Es en este estira y afloja que el amor pierde terreno frente al sexo. Porque, no importa cuánto nos esforcemos en creerlo, el amor nunca va a ser enteramente placer, ni enteramente estímulos positivos. Su construcción es mucho más compleja, profunda y también mucho más humana y allí su vitalidad, en lo fallido que mil veces intentaremos. El amor está lleno de errores y de insatisfacciones. Ello no lo hace bueno o malo; lo hace simplemente lo que es. Pero la mentalidad del consumo —acostumbrada a desechar todo aquello que no se adapte a los caprichos del momento— no puede conformarse con semejante producto. El amor no puede proveer una cadena ininterrumpida de estímulos positivos, pero el sexo, en teoría, sí. Es así que nos mudamos lentamente de uno a otro.

Pero este cambio no significa que de la noche a la mañana nuestra estructura interna también se transforme. Como seres humanos, nuestras necesidades formadas a lo largo de los siglos siguen prevaleciendo. La búsqueda del amor sigue

guardada en algún sitio, aunque la inmediatez y el hiperconsumo la dejen en la oscuridad. Empezamos a olvidar cómo llegar a ella, pero el vacío que su ausencia deja es todavía palpable. Ya lo decía bien García Márquez: “el sexo es el consuelo que uno tiene cuando no le alcanza el amor”.

Esencialmente, el amor no puede mantener los ritmos de la búsqueda compulsiva de placeres. Un camino es completamente opuesto al otro. El amor aguarda, se impacienta, pero no por ello claudica en su propósito, que es único. La inmediatez del sexo, por el contrario, no puede esperar un segundo. No tiene tiempo de impacientarse; si la insatisfacción no está en un lado, está en el otro y no hay por qué aguardar demasiado por algo que puede conseguirse fácilmente en otro sitio.

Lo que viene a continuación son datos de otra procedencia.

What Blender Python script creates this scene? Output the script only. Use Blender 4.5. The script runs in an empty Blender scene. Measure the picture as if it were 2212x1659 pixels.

El amor es la languidez, mientras el hiperconsumo es el sátiro. Así lo planteaba Roland Barthes en su Fragmento de un discurso amoroso. El sátiro quiere que su deseo “sea inmediatamente satisfecho”. El sátiro dice: “Si veo un rostro que duerme, una boca entreabierta, una mano que pende, quiero poder echarme encima. Este Sátiro —figura de lo inmediato— es exactamente lo contrario del languideciente”. La languidez, materialización del amor, no hace otra cosa que esperar y nunca termina de desear al mismo objeto.

La satisfacción total es sólo un espejismo. Porque ni siquiera la búsqueda compulsiva nos puede llevar a ella; siempre necesitaremos más y más. Tristemente, quizás no nos demos cuenta de ello hasta que las viejas estructuras estén completamente demolidas y no haya a dónde regresar. El amor subsiste gracias a las marañas del lenguaje incluyendo a todos sus fantasmas del consciente y el inconsciente así como a sus significados y significantes, pues como dice la máxima psicoanalítica: “Es hablando como se hace el amor.” ¿Será?

 

Manchamanteles

La vida se manifiesta de formas distintas, incluso en un solo cuerpo. Para el ser humano, son la creación, el amor y el autoconocimiento los que nos completan. Si no apuntamos un poco hacia esas direcciones, nos marchitamos lentamente. Ya lo dice Julia Kristeva: quien no está enamorado ni se psicoanaliza, está muerto.

 

Narciso el obsceno

Cuenta la mitología que existió una pasión entre Eco y Narciso. Lo cierto es que Narciso ama a su eco —¡Ecoo! ¡Ecoo! ¡Ecooo!—, ¿o hay otro?